State Police Return to Landfill as Search for Missing Couple Continues

State police have returned again to a landfill in Putnam amid the search for a missing Easton couple who disappeared in early August.

Investigators have been searching the Putnam Ash Residue Landfill, a 186-acre site used to dump ash from all the state's waste-to-energy plants, in connection with the case of Jeffrey and Jeanette Navin.

The couple vanished from their Easton home on Aug. 4, shortly after moving from Westport, according to state police. Jeffrey Navin serves as president of the J&J Refuse waste management company in Westport, while Jeanette works as a school library aide in Weston.

Sources familiar with the investigation have told NBC Connecticut the couple's son, Kyle Navin, 27, has been named a person of interest in his parents' disappearance.

He was arrested on a federal gun charge earlier in the week, and a family member believes Kyle Navin was the last person to see his parents, according to the affidavit. 

Kyle Navin works as operations manager of J&J Refuse and told police the family was in the process of selling the company, according to police reports obtained by NBC Connecticut.

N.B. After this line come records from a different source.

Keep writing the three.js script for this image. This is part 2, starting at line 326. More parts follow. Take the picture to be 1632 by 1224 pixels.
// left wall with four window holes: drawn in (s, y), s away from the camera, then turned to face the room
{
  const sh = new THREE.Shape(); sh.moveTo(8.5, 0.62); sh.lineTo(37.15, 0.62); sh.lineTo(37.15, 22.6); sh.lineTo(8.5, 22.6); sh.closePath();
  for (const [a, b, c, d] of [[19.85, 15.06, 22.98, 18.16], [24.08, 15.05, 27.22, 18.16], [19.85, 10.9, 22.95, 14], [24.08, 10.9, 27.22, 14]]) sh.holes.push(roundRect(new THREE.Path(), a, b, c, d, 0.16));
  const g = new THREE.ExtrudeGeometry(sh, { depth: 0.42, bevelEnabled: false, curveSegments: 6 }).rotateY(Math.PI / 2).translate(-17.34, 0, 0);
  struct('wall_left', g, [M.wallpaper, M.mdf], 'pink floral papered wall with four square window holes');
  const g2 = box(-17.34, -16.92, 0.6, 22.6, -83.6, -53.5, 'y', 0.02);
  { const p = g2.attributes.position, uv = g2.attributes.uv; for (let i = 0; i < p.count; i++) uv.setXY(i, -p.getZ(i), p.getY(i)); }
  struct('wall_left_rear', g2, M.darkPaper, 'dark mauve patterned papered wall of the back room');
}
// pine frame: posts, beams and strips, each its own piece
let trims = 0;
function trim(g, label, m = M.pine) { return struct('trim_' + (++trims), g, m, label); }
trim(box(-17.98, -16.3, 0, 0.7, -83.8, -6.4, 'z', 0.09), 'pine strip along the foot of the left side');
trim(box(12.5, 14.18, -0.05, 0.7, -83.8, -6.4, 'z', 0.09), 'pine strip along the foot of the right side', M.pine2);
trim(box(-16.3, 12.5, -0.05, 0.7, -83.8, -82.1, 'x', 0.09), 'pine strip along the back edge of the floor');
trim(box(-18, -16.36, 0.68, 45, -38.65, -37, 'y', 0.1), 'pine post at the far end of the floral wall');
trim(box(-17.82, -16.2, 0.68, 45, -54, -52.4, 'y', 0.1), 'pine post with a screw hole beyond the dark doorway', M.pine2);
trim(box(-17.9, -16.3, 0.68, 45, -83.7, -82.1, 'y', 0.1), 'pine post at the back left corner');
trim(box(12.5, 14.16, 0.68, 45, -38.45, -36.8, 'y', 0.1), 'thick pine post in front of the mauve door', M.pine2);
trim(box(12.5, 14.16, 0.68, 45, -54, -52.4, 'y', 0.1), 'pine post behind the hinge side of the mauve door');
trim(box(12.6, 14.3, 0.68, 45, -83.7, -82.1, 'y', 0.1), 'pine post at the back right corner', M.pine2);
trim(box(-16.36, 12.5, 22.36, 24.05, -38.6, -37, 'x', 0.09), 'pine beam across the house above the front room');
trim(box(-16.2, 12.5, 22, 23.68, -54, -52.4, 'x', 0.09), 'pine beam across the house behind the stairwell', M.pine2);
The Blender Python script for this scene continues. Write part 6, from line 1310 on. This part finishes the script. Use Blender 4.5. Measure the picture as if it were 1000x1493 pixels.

Investigators searched the landfill a couple weeks ago. State police have not found any human remains and said in a prior news release the "Putnam Ash Residue Landfill was searched in an effort to rule it out as a possible location."

Search warrants reveal that no phone calls have been made from the couple's cellphones since the day they disappeared. Those phones have since been turned off.

Five days after the couple vanished, a state trooper found the couple's pickup with a broken window in a Westport commuter lot. Investigators have taken more than a dozen swab samples from the vehicle, according to the warrants.

Police have also searched the couple's current and former homes and one of their bank accounts.

A judge denied Jeffrey Navin's motion to reopen a case appealing more than $2.2 million in debt on a $900,000 Guilford home about a week before he and his wife went missing. Other relatives have said they don't believe the couple's finances played a part in their disappearance.

State police ask anyone with information to call 860-685-8190. All calls will remain confidential.